(Dataset content)
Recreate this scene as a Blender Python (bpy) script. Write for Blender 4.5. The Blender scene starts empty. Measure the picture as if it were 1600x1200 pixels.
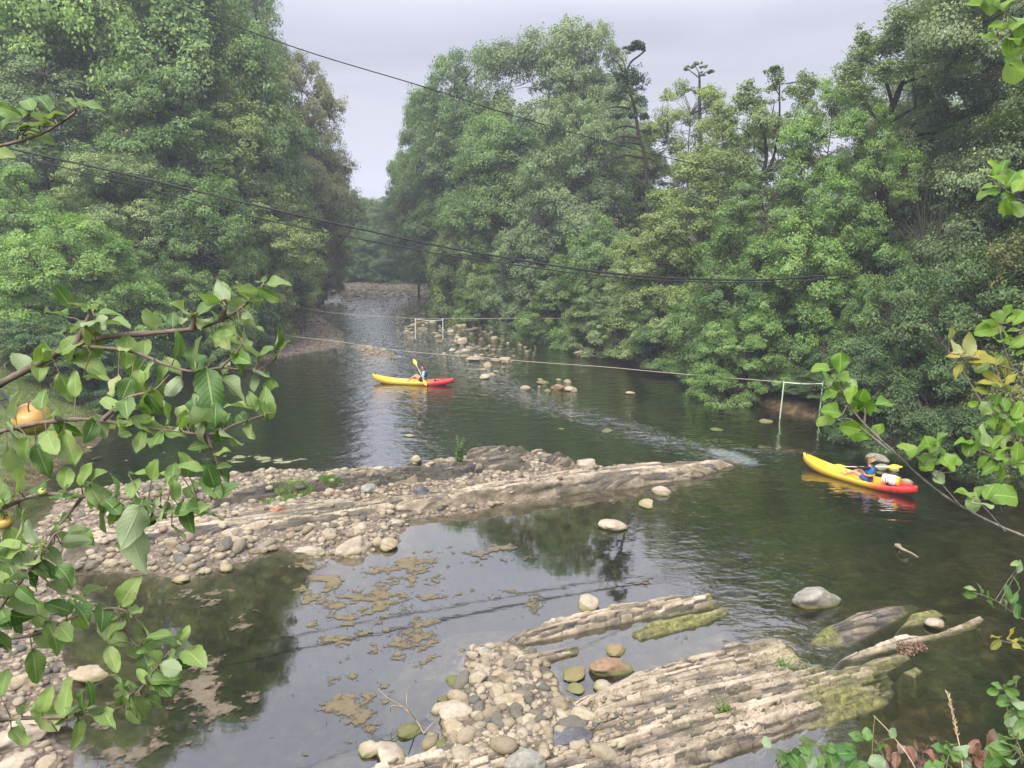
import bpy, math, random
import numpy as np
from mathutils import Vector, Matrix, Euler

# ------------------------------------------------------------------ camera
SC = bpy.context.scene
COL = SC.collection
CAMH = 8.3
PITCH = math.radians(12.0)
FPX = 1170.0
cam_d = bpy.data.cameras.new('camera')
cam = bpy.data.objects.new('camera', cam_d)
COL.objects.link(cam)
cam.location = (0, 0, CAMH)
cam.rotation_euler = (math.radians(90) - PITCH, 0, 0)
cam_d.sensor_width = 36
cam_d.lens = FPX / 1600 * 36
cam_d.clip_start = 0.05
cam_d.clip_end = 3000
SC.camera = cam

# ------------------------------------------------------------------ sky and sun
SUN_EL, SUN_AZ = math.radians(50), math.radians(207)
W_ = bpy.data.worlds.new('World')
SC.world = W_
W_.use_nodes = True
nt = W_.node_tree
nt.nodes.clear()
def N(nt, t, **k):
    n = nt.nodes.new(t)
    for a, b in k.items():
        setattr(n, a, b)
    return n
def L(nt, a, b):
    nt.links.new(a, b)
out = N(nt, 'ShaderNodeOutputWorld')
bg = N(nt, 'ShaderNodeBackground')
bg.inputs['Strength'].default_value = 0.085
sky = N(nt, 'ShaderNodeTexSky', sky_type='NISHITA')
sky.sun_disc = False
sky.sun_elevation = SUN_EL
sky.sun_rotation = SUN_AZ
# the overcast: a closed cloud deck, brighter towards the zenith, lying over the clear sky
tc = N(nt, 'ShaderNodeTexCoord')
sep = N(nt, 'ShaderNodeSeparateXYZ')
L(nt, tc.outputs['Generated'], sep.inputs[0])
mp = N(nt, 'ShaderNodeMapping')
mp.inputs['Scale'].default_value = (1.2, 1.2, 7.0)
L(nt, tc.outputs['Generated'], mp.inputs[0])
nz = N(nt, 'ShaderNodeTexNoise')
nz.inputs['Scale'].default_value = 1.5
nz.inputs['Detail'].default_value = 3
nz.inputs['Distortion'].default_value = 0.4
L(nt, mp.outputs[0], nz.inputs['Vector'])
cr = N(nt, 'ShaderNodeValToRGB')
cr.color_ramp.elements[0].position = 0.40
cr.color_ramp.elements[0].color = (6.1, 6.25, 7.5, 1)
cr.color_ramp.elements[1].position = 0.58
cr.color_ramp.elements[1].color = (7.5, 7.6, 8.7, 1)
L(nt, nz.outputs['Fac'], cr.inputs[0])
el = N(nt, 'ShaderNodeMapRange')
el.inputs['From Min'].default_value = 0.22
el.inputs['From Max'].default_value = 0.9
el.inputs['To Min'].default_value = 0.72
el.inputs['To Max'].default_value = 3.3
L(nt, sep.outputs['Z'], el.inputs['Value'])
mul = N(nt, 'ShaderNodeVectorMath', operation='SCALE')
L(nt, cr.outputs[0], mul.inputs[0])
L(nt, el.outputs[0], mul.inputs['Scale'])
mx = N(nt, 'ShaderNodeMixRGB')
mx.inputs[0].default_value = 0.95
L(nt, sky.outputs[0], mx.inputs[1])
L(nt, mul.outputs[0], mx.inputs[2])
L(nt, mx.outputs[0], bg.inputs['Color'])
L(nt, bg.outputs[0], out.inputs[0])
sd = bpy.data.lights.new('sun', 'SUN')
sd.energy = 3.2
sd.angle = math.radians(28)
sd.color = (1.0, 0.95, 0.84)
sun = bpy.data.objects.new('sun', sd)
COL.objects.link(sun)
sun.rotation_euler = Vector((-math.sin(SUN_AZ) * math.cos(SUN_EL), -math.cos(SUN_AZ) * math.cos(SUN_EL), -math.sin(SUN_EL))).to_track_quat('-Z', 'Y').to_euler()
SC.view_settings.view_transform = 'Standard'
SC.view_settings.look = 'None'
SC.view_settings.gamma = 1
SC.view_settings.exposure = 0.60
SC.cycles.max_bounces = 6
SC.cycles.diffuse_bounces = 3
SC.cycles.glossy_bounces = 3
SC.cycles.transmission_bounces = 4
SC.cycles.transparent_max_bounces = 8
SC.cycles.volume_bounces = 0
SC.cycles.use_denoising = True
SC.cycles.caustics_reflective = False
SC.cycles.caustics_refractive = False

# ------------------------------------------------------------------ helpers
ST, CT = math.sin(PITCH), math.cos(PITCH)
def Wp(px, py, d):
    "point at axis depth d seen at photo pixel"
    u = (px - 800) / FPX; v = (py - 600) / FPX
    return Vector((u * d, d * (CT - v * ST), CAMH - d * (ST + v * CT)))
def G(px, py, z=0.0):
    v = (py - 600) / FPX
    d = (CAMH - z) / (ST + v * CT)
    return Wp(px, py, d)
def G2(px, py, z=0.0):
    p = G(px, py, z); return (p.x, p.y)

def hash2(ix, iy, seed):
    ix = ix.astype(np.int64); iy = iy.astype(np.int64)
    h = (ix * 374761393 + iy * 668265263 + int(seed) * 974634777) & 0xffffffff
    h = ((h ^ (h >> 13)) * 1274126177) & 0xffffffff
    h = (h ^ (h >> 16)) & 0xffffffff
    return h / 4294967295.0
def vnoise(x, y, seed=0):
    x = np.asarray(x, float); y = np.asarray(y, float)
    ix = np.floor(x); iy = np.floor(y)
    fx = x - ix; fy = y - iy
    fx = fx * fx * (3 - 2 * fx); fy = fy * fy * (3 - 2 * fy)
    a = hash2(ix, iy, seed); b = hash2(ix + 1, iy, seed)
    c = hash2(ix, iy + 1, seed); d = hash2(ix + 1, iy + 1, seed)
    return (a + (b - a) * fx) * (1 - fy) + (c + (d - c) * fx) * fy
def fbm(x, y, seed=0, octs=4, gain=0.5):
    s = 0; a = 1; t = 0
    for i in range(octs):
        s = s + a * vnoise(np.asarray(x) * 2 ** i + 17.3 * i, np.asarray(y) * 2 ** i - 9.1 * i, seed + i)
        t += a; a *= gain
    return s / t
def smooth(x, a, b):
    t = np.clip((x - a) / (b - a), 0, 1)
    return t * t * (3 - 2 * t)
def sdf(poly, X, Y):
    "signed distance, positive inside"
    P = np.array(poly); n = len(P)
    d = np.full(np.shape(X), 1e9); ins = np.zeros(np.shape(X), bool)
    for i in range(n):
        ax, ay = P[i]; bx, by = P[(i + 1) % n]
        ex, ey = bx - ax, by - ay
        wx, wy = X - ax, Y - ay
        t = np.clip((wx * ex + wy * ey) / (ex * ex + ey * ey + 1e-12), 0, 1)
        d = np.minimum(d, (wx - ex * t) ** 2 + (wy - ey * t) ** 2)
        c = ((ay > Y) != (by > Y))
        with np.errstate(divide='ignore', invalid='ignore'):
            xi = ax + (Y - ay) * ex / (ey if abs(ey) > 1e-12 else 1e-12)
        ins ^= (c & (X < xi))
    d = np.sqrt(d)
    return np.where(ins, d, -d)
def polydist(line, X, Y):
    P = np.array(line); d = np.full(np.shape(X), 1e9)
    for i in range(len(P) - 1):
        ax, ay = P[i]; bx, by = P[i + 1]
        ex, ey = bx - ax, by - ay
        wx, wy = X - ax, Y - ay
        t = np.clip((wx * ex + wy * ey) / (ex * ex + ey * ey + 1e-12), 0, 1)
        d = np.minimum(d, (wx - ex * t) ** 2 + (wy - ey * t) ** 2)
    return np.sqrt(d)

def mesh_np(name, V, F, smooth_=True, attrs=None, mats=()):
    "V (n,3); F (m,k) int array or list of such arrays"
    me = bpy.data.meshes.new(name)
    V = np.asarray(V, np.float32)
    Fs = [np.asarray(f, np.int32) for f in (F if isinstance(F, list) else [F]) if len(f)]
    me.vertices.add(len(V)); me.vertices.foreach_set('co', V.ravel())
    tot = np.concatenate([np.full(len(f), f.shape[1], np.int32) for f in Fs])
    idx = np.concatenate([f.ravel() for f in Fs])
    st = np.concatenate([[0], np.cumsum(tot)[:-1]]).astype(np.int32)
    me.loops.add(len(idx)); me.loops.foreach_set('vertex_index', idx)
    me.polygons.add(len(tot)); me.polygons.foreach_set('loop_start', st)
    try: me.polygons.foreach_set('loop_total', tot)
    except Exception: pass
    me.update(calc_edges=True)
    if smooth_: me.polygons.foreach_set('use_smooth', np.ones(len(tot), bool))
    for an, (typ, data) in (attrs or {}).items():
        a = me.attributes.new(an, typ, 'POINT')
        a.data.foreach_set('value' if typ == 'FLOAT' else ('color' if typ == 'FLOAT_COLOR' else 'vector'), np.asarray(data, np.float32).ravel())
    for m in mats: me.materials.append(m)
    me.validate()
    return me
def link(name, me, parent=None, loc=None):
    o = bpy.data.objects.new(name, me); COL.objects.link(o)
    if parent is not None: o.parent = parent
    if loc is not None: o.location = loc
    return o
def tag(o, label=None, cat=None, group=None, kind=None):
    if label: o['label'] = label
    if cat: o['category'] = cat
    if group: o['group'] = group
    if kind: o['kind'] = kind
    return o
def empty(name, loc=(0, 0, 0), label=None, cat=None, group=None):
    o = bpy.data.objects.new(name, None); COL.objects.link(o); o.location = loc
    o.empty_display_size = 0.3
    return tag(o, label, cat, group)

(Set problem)
From the first line above to the line containing "from mathutils import Vector, Matrix, Euler", repeat each line exactly. Pictures stay out.

(Task result)
Recreate this scene as a Blender Python (bpy) script. Write for Blender 4.5. The Blender scene starts empty. Measure the picture as if it were 1600x1200 pixels.
import bpy, math, random
import numpy as np
from mathutils import Vector, Matrix, Euler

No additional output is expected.